The Central Bank's latest quarterly accounts for Ireland found household debt fell by €176m in the third quarter of 2019 to €135bn, a level last seen in mid-2005.

The bank said this equates to €27,453 in debt per man, woman and child in the State.

By contrast, the bank found, our average net worth continues to test new heights, driven by surging gains in the value of investments.

Households' net worth rose by 2.5pc to €800bn - that is €162,577 per person - as financial assets including pension schemes gained €11.5bn in the quarter amid particularly strong gains in US stocks.

The value of housing rose by €8.2bn to €545bn, its highest mark since 2008.
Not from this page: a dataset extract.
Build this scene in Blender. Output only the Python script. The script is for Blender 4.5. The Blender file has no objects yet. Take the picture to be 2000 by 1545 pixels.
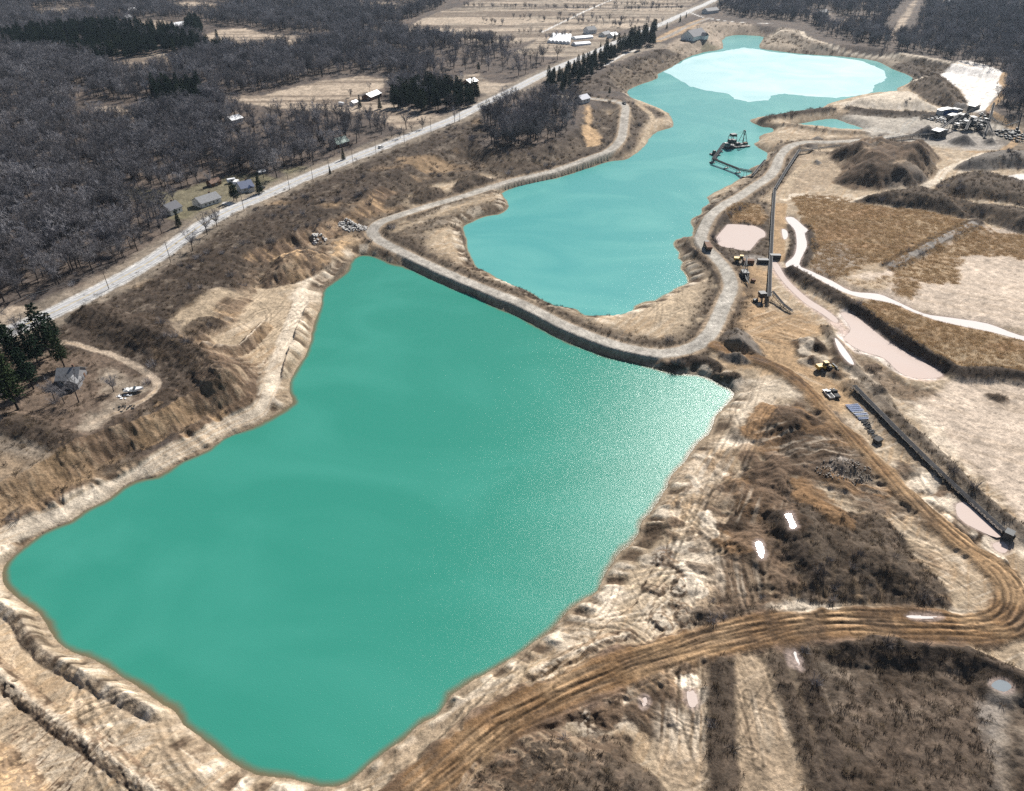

Personal debt levels peaked at €202bn that year, when the Celtic Tiger collapsed amid the international banking crisis. Those debt levels have since fallen by a third.

The Central Bank attributed the continuing post-crash run-down of personal debt in part to a €1.4bn increase in disposable incomes over the past year and the regulator's own tight rein on lending rules for mortgages.

It said the level of household debt as a proportion of disposable income fell by 1.6 points to 115pc, a level last seen in 2004.

Households reduced new investment in insurance and pension schemes by €148m over the quarter to €657m.

Despite the virtually non- existent returns on bank deposit accounts, much of that money instead went into cash savings, which rose by €110m to €1.7bn, their highest level since 2007.

The national debt, meanwhile, declined in the third quarter by €1bn to €232bn.